▸ Set exercise: Each line that holds the word "pixels" is to be identified and copied.

▸ Data to process:
....................
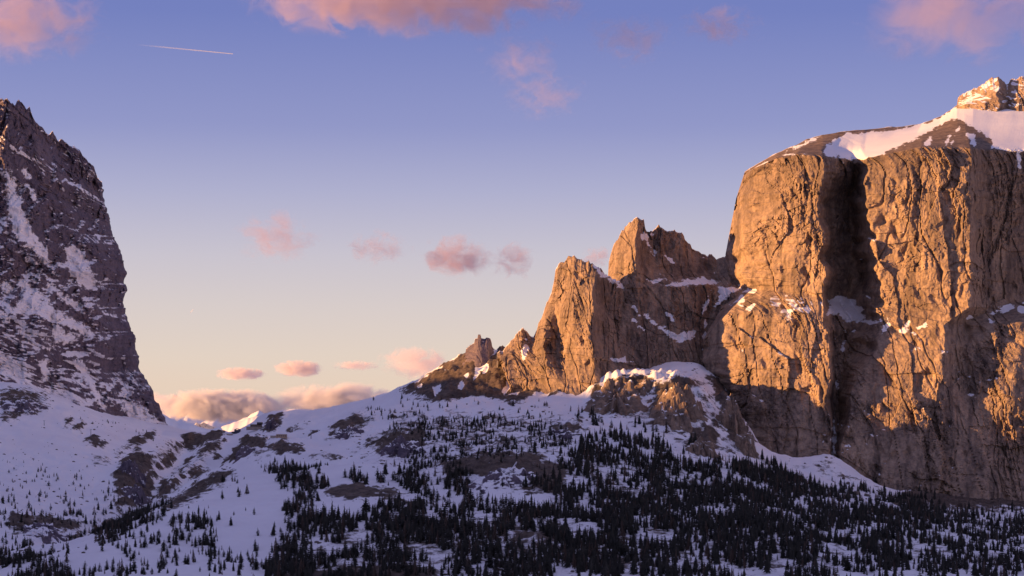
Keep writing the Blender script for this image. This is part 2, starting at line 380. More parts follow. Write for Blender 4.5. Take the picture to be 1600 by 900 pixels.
SCREE_SNOW = [[(738,598),(745,568),(775,546),(778,550),(762,566),(752,585)],[(752,585),(762,572),(764,580),(756,588)],[(783,615),(800,590),(822,562),(845,548),(840,560),(818,580),(800,602),(788,622)],
 [(800,602),(815,588),(850,566),(895,556),(890,566),(850,578),(822,596),(806,606)],[(715,608),(722,596),(726,606),(720,614)],[(676,610),(688,602),(690,612),(680,622)],[(724,590),(732,588),(730,596)],[(790,622),(822,606),(830,604),(808,622)],[(652,608),(660,602),(658,610)],[(692,580),(702,579),(700,583)],[(806,634),(850,610),(870,606),(850,628)]]
def bare_mask(px, py, Y):
    j = fbm(px / 22, py / 9, 0, 5, 71, .6) * 6.0
    m = np.zeros(px.shape)
    for poly, s, soft, y0, y1 in BARE:
        P = np.array(poly); sel = (Y > y0) & (Y < y1) & (px > P[:, 0].min() - 40) & (px < P[:, 0].max() + 40) & (py > P[:, 1].min() - 40) & (py < P[:, 1].max() + 40)
        if sel.any():
            v = np.clip(0.5 - (poly_sd(px[sel], py[sel], poly) - 2.5 + j[sel]) / (soft * 1.9 + 2) * 0.5, 0, .84 if s < .8 else .98) * s
            m[sel] = np.maximum(m[sel], v)
    for poly in SCREE_SNOW:
        P = np.array(poly); sel = (Y > 2600) & (Y < 3500) & (px > P[:, 0].min() - 15) & (px < P[:, 0].max() + 15) & (py > P[:, 1].min() - 15) & (py < P[:, 1].max() + 15)
        if sel.any():
            m[sel] = np.minimum(m[sel], np.clip(0.5 + (poly_sd(px[sel], py[sel], poly) + j[sel] * .3) / 3 * 0.5, 0, 1))
    return m
GULLY = [[at(*p)[:2] for p in q] for q in ([(300,694,3700),(262,737,3250),(238,767,2980),(207,797,2780),(170,817,2600),(90,852,2420)], [(362,706,3500),(322,737,3250),(284,767,3020),(238,787,2850)], [(470,705,2950),(420,735,2900),(370,752,2850)])]
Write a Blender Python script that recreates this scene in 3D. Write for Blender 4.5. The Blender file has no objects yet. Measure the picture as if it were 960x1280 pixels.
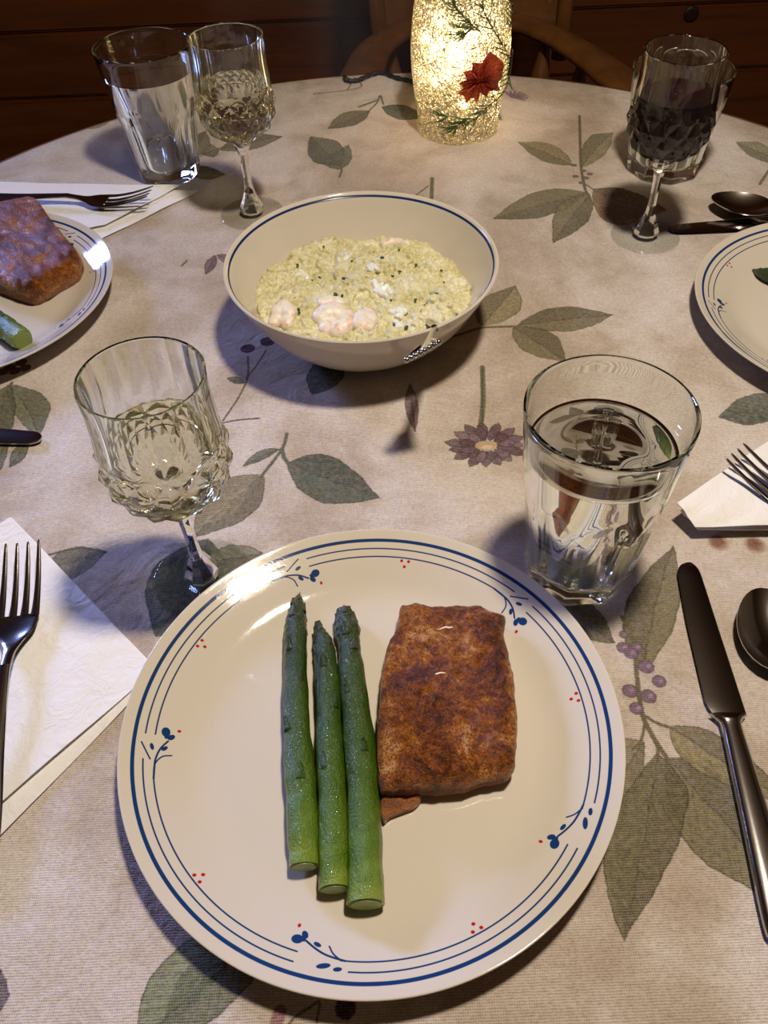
import bpy, bmesh, math, random
import numpy as np
from mathutils import Matrix, Vector

random.seed(7)
RNG = np.random.default_rng(7)
SC = bpy.context.scene
COL = SC.collection
TZ = 0.75                                    # table-top height above the floor
PI = math.pi

# ------------------------------------------------------------------ camera
CAM_F, CAM_PITCH, CAM_ROLL, CAM_H = 1054.84, 0.8407148, -0.0432212, 0.41984
cam_data = bpy.data.cameras.new('camera')
cam = bpy.data.objects.new('camera', cam_data)
COL.objects.link(cam)
cam_data.sensor_fit = 'VERTICAL'
cam_data.sensor_height = 24.0
cam_data.lens = CAM_F / 1280.0 * 24.0
cam_data.clip_start = 0.01
_s, _c = math.sin(CAM_ROLL), math.cos(CAM_ROLL)
_X = Vector((1, 0, 0)); _U = Vector((0, math.sin(CAM_PITCH), math.cos(CAM_PITCH)))
_F = Vector((0, math.cos(CAM_PITCH), -math.sin(CAM_PITCH)))
_R = _c * _X + _s * _U; _UP = -_s * _X + _c * _U; _B = -_F
cam.matrix_world = Matrix(((_R.x, _UP.x, _B.x, 0), (_R.y, _UP.y, _B.y, 0),
                           (_R.z, _UP.z, _B.z, TZ + CAM_H), (0, 0, 0, 1)))
SC.camera = cam

# ------------------------------------------------------------------ world, lights, exposure
world = bpy.data.worlds.new('world'); SC.world = world
world.use_nodes = True
world.node_tree.nodes['Background'].inputs[0].default_value = (0.9, 0.72, 0.55, 1)
world.node_tree.nodes['Background'].inputs[1].default_value = 0.035
SC.view_settings.view_transform = 'Standard'
SC.view_settings.look = 'None'
SC.view_settings.exposure = 0.0
SC.view_settings.gamma = 1.0
SC.cycles.use_denoising = True
SC.cycles.max_bounces = 40
SC.cycles.transmission_bounces = 40
SC.cycles.transparent_max_bounces = 16
SC.cycles.glossy_bounces = 16
SC.cycles.diffuse_bounces = 4
SC.cycles.sample_clamp_indirect = 20.0
SC.cycles.caustics_reflective = False
SC.cycles.blur_glossy = 0.3


def area_light(name, loc, target, size, power, color, size_y=None, shape='DISK', spread=PI):
    d = bpy.data.lights.new(name, 'AREA')
    d.shape = shape; d.size = size
    if size_y: d.size_y = size_y
    d.energy = power; d.color = color; d.spread = spread
    o = bpy.data.objects.new(name, d); COL.objects.link(o)
    o.location = loc
    o.rotation_euler = (Vector(target) - Vector(loc)).to_track_quat('-Z', 'Y').to_euler()
    return o


# the ceiling lamp over the table (out of frame), and the bluish screen far to the left
LAMP = (0.18, 0.34, TZ + 1.02)
area_light('ceiling_lamp_light', LAMP, (LAMP[0], LAMP[1], 0), 0.10, 8.4, (1.0, 0.885, 0.745))
_p = bpy.data.lights.new('ceiling_lamp_glow', 'POINT'); _p.energy = 12.0; _p.color = (1.0, 0.885, 0.745); _p.shadow_soft_size = 0.04
_o = bpy.data.objects.new('ceiling_lamp_glow', _p); COL.objects.link(_o); _o.location = (LAMP[0], LAMP[1], LAMP[2] + 0.08)
area_light('left_screen_light', (-1.50, 1.74, TZ + 0.64), (-.30, .40, TZ), 0.52, 1.7, (0.30, 0.40, 1.0),
           size_y=0.32, shape='RECTANGLE', spread=math.radians(30))


# ------------------------------------------------------------------ helpers
def W(px, py, z=0.0):
    """a point of the photograph (960x1280) carried down to the height z above the table top"""
    x = (px - 480) / CAM_F; y = -(py - 640) / CAM_F
    d = _R * x + _UP * y + _F
    t = (z - CAM_H) / d.z
    return np.array((d.x * t, d.y * t, z))


def WY(px, py, Y):
    x = (px - 480) / CAM_F; y = -(py - 640) / CAM_F
    d = _R * x + _UP * y + _F
    t = Y / d.y
    return np.array((d.x * t, Y, CAM_H + d.z * t))


def tag(o, label=None, cat=None, group=None, kind=None):
    if label: o['label'] = label
    if cat: o['category'] = cat
    if group: o['group'] = group
    if kind: o['kind'] = kind
    return o


def empty(name, loc=(0, 0, 0), rz=0.0, rot=None):
    o = bpy.data.objects.new(name, None); COL.objects.link(o)
    o.empty_display_size = 0.02
    o.location = (loc[0], loc[1], TZ + loc[2])
    o.rotation_euler = rot if rot else (0, 0, rz)
    return o


def link(name, me, mat=None, parent=None, loc=None, rz=0.0, smooth=None):
    o = bpy.data.objects.new(name, me); COL.objects.link(o)
    if mat:
        me.materials.clear()
        for m_ in (mat if isinstance(mat, (list, tuple)) else [mat]):
            me.materials.append(m_)
    if parent: o.parent = parent
    if loc is not None:
        z = loc[2] if parent else TZ + loc[2]
        o.location = (loc[0], loc[1], z)
    o.rotation_euler = (0, 0, rz)
    if smooth is not None:
        me.shade_smooth()
        if smooth < 180: me.set_sharp_from_angle(angle=math.radians(smooth))
    return o


def mesh(verts, faces, name='m'):
    me = bpy.data.meshes.new(name)
    me.from_pydata([tuple(map(float, v)) for v in verts], [], [tuple(map(int, f)) for f in faces])
    me.update()
    return me


def rings(R, close_start=True, close_end=True, wrap=True, name='m'):
    """R: list of (n,3) rings joined by quads; ends closed by a fan point"""
    R = [np.asarray(r, float) for r in R]
    n = len(R[0]); V = np.concatenate(R); F = []
    k = n if wrap else n - 1
    for i in range(len(R) - 1):
        a, b = i * n, (i + 1) * n
        for j in range(k):
            j2 = (j + 1) % n
            F.append((a + j, a + j2, b + j2, b + j))
    V = list(V)
    if close_start:
        c = len(V); V.append(R[0].mean(0))
        for j in range(n): F.append((c, (j + 1) % n, j))
    if close_end:
        c = len(V); V.append(R[-1].mean(0)); a = (len(R) - 1) * n
        for j in range(n): F.append((c, a + j, a + (j + 1) % n))
    return mesh(V, F, name)


def curve2(pts, m=8):
    """Catmull-Rom resampling of a polyline"""
    P = np.asarray(pts, float)
    P = np.vstack([2 * P[0] - P[1], P, 2 * P[-1] - P[-2]])
    out = []
    for i in range(1, len(P) - 2):
        p0, p1, p2, p3 = P[i - 1], P[i], P[i + 1], P[i + 2]
        for t in np.linspace(0, 1, m, endpoint=False):
            out.append(0.5 * ((2 * p1) + (-p0 + p2) * t + (2 * p0 - 5 * p1 + 4 * p2 - p3) * t * t
                              + (-p0 + 3 * p1 - 3 * p2 + p3) * t ** 3))
    out.append(P[-2])
    return np.array(out)


def lathe(prof, n=96, close_start=True, close_end=True, fac=None, phase=0.0):
    """prof: (r,z) list; fac(theta array, r, z, i) -> radius array"""
    th = np.linspace(0, 2 * PI, n, endpoint=False) + phase
    R = []
    for i, (r, z) in enumerate(prof):
        rr = fac(th, r, z, i) if fac else np.full(n, r)
        R.append(np.stack([rr * np.cos(th), rr * np.sin(th), np.full(n, z)], 1))
    return rings(R, close_start, close_end)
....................
▸ Exercise answer:
Keep writing the Blender script for this image. This is part 2, starting at line 380. More parts follow. Write for Blender 4.5. Take the picture to be 1600 by 900 pixels.
Write a Blender Python script that recreates this scene in 3D. Write for Blender 4.5. The Blender file has no objects yet. Measure the picture as if it were 960x1280 pixels.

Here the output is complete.